By Anthony O. Goriainoff

BAE Systems said it expects sales and earnings will continue to grow as governments ramp up spending on military equipment amid escalating geopolitical tensions after key metrics last year beat analysts' expectations.

The U.K. defense-and-aerospace group said Wednesday that sales should grow 10% to 12% in 2024 compared with 25.28 billion pounds ($31.91 billion) that BAE reported for 2023. This compares with analysts' estimates of GBP24.75 billion for last year, according to a company-compiled forecast, and GBP23.26 billion in 2022.

It also expects underlying earnings per share to grow 6% to 8% this year, with free cash flow of more than GBP1.3 billion.

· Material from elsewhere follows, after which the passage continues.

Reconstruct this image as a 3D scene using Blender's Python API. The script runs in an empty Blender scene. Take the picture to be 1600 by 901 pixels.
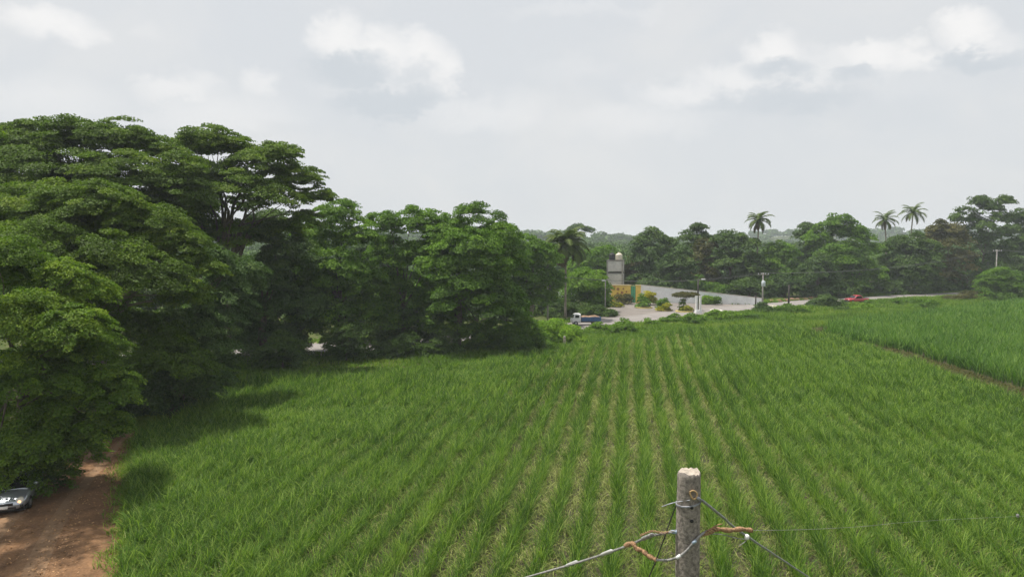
import bpy, math, random
import numpy as np
rng = np.random.default_rng(7); random.seed(7)
R_ = math.radians
SC = bpy.context.scene
# ------------------------------------------------------------------ camera
CAMH = 13.0; F = 1081.0; PITCH = math.atan(72.5/F)
cam_d = bpy.data.cameras.new('camera'); cam = bpy.data.objects.new('camera', cam_d); SC.collection.objects.link(cam)
cam.location = (0,0,CAMH); cam.rotation_euler = (R_(90)-PITCH,0,0)
cam_d.sensor_width = 36; cam_d.lens = 36*F/1600; cam_d.clip_start = 0.1; cam_d.clip_end = 9000
SC.camera = cam
SC.view_settings.view_transform = 'Standard'; SC.view_settings.look = 'None'
SC.view_settings.exposure = 0.33; SC.view_settings.gamma = 1.0
SC.view_settings.use_curve_mapping = False
SUN_EL, SUN_AZ = 71.0, -68.0          # azimuth measured from +Y towards +X: the sun stands up left, a little ahead
SUN_STRENGTH, SKY_STRENGTH = 4.7, 0.10
def ray(px, py):
    cx = (px-800)/F; cy = (450.5-py)/F
    return np.array([cx, math.cos(PITCH)+cy*math.sin(PITCH), -math.sin(PITCH)+cy*math.cos(PITCH)])
def at(px, py, Y):
    d = ray(px, py); return np.array([0,0,CAMH])+d*(Y/d[1])
def gnd(px, py, z=0.0):
    d = ray(px, py); return np.array([0,0,CAMH])+d*((z-CAMH)/d[2])
# ------------------------------------------------------------------ world: sky light, thin high veil, cumulus
W = bpy.data.worlds.new('World'); SC.world = W; W.use_nodes = True
nt = W.node_tree; N = nt.nodes; L = nt.links; N.clear()
def wm(op, a, b=None, c=None, clamp=False):
    n = N.new('ShaderNodeMath'); n.operation = op; n.use_clamp = clamp
    for i, v in enumerate((a,b,c)):
        if v is None: continue
        if isinstance(v,(int,float)): n.inputs[i].default_value = v
        else: L.new(v, n.inputs[i])
    return n.outputs[0]
def wmix(f, a, b):
    n = N.new('ShaderNodeMix'); n.data_type = 'RGBA'
    if isinstance(f,(int,float)): n.inputs[0].default_value = f
    else: L.new(f, n.inputs[0])
    for i, v in ((6,a),(7,b)):
        if isinstance(v, tuple): n.inputs[i].default_value = (*v,1)
        else: L.new(v, n.inputs[i])
    return n.outputs[2]
wout = N.new('ShaderNodeOutputWorld'); bg = N.new('ShaderNodeBackground'); L.new(bg.outputs[0], wout.inputs[0])
bg.inputs[1].default_value = SKY_STRENGTH
sky = N.new('ShaderNodeTexSky'); sky.sky_type = 'NISHITA'; sky.sun_disc = False
sky.sun_elevation = R_(SUN_EL); sky.sun_rotation = R_(SUN_AZ); sky.dust_density = 4.0; sky.altitude = 100
tc = N.new('ShaderNodeTexCoord'); sep = N.new('ShaderNodeSeparateXYZ'); L.new(tc.outputs['Generated'], sep.inputs[0])
def noise_node(scale, detail, rough=0.55, dist=0.0, off=0.0):
    mp = N.new('ShaderNodeMapping'); mp.inputs['Location'].default_value = (off,off*.7,off*.3); L.new(tc.outputs['Generated'], mp.inputs[0])
    mp.inputs['Scale'].default_value = (1,1,1.5)
    n = N.new('ShaderNodeTexNoise'); n.inputs['Scale'].default_value = scale; n.inputs['Detail'].default_value = detail
    n.inputs['Roughness'].default_value = rough; n.inputs['Distortion'].default_value = dist
    L.new(mp.outputs[0], n.inputs['Vector']); return n.outputs[0]
yy = wm('MAXIMUM', sep.outputs[1], 0.02)
nA = noise_node(9, 9, 0.6); nB = noise_node(9, 9, 0.6, off=5.3); nC = noise_node(24, 10, 0.68, off=2.1)
wa = wm('ADD', wm('MULTIPLY', wm('SUBTRACT', nA, .5), .065), wm('MULTIPLY', wm('SUBTRACT', nC, .5), .075))
wb = wm('ADD', wm('MULTIPLY', wm('SUBTRACT', nB, .5), .065), wm('MULTIPLY', wm('SUBTRACT', nC, .5), -.065))
U = wm('ADD', wm('DIVIDE', sep.outputs[0], yy), wa)
V = wm('ADD', wm('DIVIDE', sep.outputs[2], yy), wb)
def puff(cx, cy, rx, ry, amp=1.0, skew=0.0):
    d = ray(cx, cy); u, v = d[0]/d[1], d[2]/d[1]
    dv = wm('SUBTRACT', V, v); du = wm('SUBTRACT', U, u)
    if skew: dv = wm('SUBTRACT', dv, wm('MULTIPLY', du, skew))
    a = wm('POWER', wm('ABSOLUTE', wm('MULTIPLY', du, F/rx)), 2.0); b = wm('POWER', wm('ABSOLUTE', wm('MULTIPLY', dv, F/ry)), 2.0)
    return wm('MULTIPLY', wm('SUBTRACT', 1.0, wm('ADD', a, b), clamp=True), amp)
def union(lst):
    o = puff(*lst[0])
    for p in lst[1:]: o = wm('MAXIMUM', o, puff(*p))
    return o
front = wm('GREATER_THAN', sep.outputs[1], 0.05)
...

Arms makers in Europe have been thriving since Russia invaded Ukraine almost two years ago. Members of the North Atlantic Treaty Organization have been shipping tanks, rocket launchers, air defenses, ammunition and other military equipment to Ukraine, and are now turning to weapon manufacturers to replenish their stockpiles.

In December, BAE Systems secured a 10-year contract worth up to $8.8 billion to manage the U.S. Army's main ammunition plant in Tennessee as efforts continue to increase production of artillery shells, missiles and other weapons. BAE's M777 howitzer artillery has been widely used by Ukrainian forces.

"Our performance, combined with our global footprint and record order intake, means we're well-positioned for sustained growth in the coming years," Chief Executive Charles Woodburn said.

The group's order intake rose to GBP37.7 billion in 2023 from GBP37.1 billion the previous year, with an order book at Dec. 31 of GBP58 billion, compared with GBP48.9 billion previously.

Pretax profit rose to GBP2.33 billion from GBP2 billion, with revenue increasing to GBP23.08 billion from GBP21.26 billion the year prior.

Net profit rose to GBP1.86 billion from GBP1.59 billion, beating FactSet-provided analysts' consensus of GBP1.84 billion.

Free cash flow rose to GBP2.59 billion from GBP1.95 billion, also beating an GBP1.82 billion estimate.

Underlying earnings per share--a metric that strips out exceptional and other one-off items--on a constant currency basis rose 14% to 63.2 pence. Analysts had forecast 62.5 pence, according to the same consensus that excludes the acquisition of Ball Corp.'s aerospace business.

The board declared a final dividend of 18.5 pence, up from 16.6 pence in 2022, bringing the total for the year to 30.0 pence a share.

Shares at 0802 GMT were down 5.50 pence, or 0.4%, at 1,248 pence.